There is a cause of action in tort (the law of civil wrongs) for injury caused by the malicious and a reasonable commencement of bankruptcy proceedings against an individual. The authorities were reviewed by His Honour Judge Peter Coulson QC sitting as a High Court Judge in the Queen's Bench Division in the case of Jacob v Vockrodt [2007] EWHC 2403 (QB), [2007] BPIR 1568. The Learned Judge held, following the House of Lords case of Gregory v Portsmouth City Council [2000] 1 AC 419, [2000] 1 WLR 306, [2000] 1 All ER 560 that the tort, as the judge put it in paragraph 33 of his judgement, had five necessary elements, namely:

(a) the presentation of a bankruptcy petition;
(b) the termination of that petition in favour of the party against whom it was made;
(c) the absence of reasonable and probable cause for the presentation of that petition;
(d) the malicious presentation of that petition;
(e) the identification of damage caused by the malicious presentation of that petition.
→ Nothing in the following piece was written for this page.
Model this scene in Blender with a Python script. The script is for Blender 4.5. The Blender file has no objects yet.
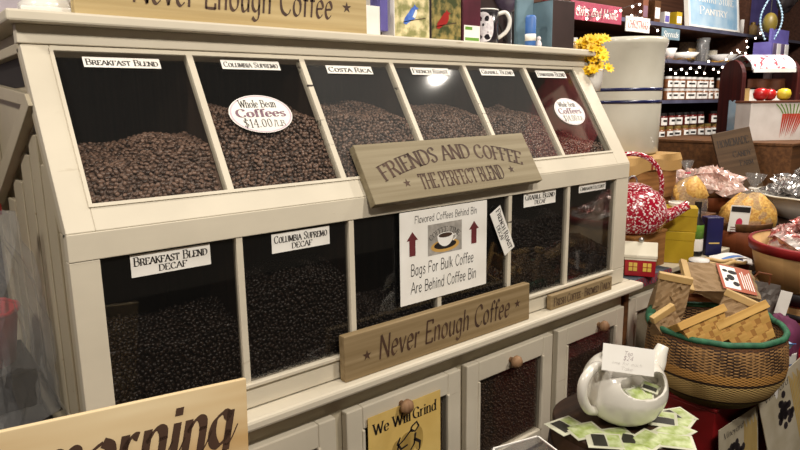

The judge found very helpful the analogy with malicious prosecution, and so said that although for this tort malicious presentation had to occur at the time of presentation of the petition, as the judge put it at paragraphs 34-5, " In Tims v John Lewis & Co Ltd [1951] 2 KB 459, at 472, which was a malicious prosecution case, it was said that a prosecutor who continues, after discovering facts which show the prosecution to be groundless will, if he does not inform the court of these facts, be guilty of malice and may well have no reasonable or probable cause for continuing the prosecution.[35] In my judgment, as a matter of simple analogy with the malicious prosecution cases, the malicious continuation of bankruptcy proceedings which were not themselves commenced maliciously (ie because circumstances have radically changed following presentation of the petition), is probably separately actionable, as suggested in Tims. ".

The first two of the five suggested elements are fairly clear. The petition has to been presented, and it has to been determined against the petitioner. (Plainly if you have not presented a bankruptcy petition, or you have presented a bankruptcy petition which succeeded, it cannot be said you have maliciously falsely presented a petition, since either no petition existed or if it did exist if it was successful it could hardly be false).

As to the third element, Lord Justice Slade gave guidance on this in in Radivojevic v LR Industries Ltd [1984] , Court of Appeal transcript 514, when he said " Want of reasonable and probable cause I take to mean want of genuine belief, based on reasonable grounds, that there were good grounds in law for presenting the bankruptcy petition at the time when it was presented upon an alleged act of bankruptcy.". This is a question of fact. What legal advice was given is part of the background against which it will be decided whether someone could be said to have had no genuine belief or reasonable grounds for that belief.

The fourth element is malice. This is a separate element to the third element. Thus, just because there was no reasonable or probable cause, it does not automatically follow that there was malice. Malice can be spite, ill will or improper motive.

Finally there must be damage since this is an integral part of an action in tort. However it is probably the case that if the other elements are made out someone will normally have sustained some damage by virtue of an improperly presented malicious petition.

Bankruptcy is an important tool in the legal armoury, but it is one which must not be misused. That is why it is right that the machinery is there to deal with such misuse.